さらに、リングスターが1994年から手がけていた釣り用のフィッシングボックスについて、Instagramを通じて日米で活躍するプロアングラー伊豫部(いよべ)健さんに紹介してもらったり、2019年にはスターバックス コーヒー ジャパンとビームス創造研究所のコラボ企画のなかで「収納インテリア」として商品を紹介してもらったりと新しい取り組みで成果を出しました。
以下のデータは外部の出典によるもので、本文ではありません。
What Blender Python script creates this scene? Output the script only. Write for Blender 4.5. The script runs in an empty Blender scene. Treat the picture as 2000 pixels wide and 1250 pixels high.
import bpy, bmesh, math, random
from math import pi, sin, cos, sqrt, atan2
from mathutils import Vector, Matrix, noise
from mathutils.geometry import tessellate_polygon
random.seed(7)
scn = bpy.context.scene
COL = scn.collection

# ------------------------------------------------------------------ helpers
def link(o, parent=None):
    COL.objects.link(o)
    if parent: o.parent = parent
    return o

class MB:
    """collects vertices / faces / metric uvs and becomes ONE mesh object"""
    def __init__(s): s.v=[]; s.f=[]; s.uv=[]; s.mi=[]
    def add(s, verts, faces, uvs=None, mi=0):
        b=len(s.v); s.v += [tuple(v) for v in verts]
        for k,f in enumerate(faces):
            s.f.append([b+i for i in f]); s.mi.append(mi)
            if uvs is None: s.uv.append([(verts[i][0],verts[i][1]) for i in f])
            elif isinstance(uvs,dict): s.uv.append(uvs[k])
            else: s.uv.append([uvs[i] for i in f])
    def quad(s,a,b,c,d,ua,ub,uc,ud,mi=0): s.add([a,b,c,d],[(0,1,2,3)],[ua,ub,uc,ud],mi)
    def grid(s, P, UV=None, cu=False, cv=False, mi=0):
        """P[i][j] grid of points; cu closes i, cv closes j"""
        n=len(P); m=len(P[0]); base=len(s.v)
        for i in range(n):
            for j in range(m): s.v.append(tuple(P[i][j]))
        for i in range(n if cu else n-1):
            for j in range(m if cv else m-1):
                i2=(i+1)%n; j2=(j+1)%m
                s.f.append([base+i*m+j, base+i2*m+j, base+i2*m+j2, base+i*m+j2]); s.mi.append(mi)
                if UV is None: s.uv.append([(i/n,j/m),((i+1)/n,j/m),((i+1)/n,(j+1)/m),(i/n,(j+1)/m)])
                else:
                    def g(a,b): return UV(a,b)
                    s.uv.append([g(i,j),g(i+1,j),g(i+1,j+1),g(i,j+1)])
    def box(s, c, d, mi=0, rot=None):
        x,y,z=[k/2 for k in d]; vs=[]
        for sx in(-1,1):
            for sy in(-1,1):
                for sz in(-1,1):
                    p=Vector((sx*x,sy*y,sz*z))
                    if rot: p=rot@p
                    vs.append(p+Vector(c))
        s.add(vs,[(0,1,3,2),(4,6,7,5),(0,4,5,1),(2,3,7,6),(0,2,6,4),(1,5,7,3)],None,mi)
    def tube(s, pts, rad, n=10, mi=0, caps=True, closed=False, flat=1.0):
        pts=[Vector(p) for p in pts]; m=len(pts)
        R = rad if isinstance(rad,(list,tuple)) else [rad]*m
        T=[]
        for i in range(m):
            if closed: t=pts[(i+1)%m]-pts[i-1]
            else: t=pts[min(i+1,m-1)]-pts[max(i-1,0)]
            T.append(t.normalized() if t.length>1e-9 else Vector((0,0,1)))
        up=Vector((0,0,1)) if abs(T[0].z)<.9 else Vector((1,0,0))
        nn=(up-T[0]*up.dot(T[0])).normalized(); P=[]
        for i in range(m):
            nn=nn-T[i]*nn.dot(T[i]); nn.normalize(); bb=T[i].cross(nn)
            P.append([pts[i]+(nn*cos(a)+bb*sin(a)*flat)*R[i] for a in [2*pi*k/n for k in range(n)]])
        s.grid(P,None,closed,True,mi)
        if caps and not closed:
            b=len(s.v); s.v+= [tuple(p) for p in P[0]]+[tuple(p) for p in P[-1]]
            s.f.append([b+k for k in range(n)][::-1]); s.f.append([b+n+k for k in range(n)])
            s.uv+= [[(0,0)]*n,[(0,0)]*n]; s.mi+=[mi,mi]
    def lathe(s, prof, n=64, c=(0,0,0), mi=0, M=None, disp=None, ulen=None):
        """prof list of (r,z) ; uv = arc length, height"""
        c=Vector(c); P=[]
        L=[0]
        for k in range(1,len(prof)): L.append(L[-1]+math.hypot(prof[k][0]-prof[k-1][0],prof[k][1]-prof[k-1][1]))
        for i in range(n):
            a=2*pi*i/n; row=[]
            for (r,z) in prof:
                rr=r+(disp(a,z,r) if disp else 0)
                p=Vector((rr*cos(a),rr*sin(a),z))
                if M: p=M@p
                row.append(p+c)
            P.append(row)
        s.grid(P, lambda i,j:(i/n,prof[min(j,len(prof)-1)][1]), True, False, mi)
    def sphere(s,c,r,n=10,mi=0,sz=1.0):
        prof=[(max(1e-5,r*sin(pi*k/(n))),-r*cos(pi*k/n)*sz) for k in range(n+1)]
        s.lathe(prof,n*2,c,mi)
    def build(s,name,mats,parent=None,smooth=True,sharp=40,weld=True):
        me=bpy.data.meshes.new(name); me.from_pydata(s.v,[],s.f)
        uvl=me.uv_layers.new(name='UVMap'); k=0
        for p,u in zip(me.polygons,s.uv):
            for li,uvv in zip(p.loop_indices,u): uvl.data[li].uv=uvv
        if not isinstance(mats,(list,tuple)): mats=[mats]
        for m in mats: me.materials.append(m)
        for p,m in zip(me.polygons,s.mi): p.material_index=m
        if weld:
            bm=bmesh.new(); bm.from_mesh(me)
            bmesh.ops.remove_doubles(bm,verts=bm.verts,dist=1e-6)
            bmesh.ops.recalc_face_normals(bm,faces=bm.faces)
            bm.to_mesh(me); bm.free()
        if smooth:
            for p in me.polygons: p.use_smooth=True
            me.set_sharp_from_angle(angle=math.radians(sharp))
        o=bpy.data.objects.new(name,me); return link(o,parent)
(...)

新規事業に説得力を持たせるため、唐金さんはキャンプも始めました。キャンプに持っていける道具には限りがあり、車に収納しやすい形の用具箱が必要であることも見えてきました。「シンプルで多機能、そして何より丈夫さが求められていました」
そんな経験から、ビニール袋をかぶせてごみ箱代わりに使ったり、洗い場で食器入れに使ったり、行き帰りの車のなかで積み重ねて収納ボックスに使ったりとキャンプの様々な場面で使えるバスケットを開発することしました。
社長と月1回飲みながら、市場ニーズや新規事業の狙いについて話し合いを続けるなかで、ようやくキャンプ用品ブランド「Starke-R」のGOサインが出ました。
Makuakeで2020年1月に始めた初回のプロジェクトで約860万円が集まり、唐金さんは「社内で見る目が変わった」と感じました。社員からは「(新しい分野を)切り開いてくれてありがとう」と声をかけてもらったといいます。10月からはバスケットのサイズの種類を増やして第二弾のプロジェクトを始めています。
唐金さんは「新しいブランドを立ち上げて、本当にめぐまれた環境にいることを実感しました。先人や先輩方が130年にわたって築き上げた実績があったからこそ、いま評価されているのだと思います」と話しています。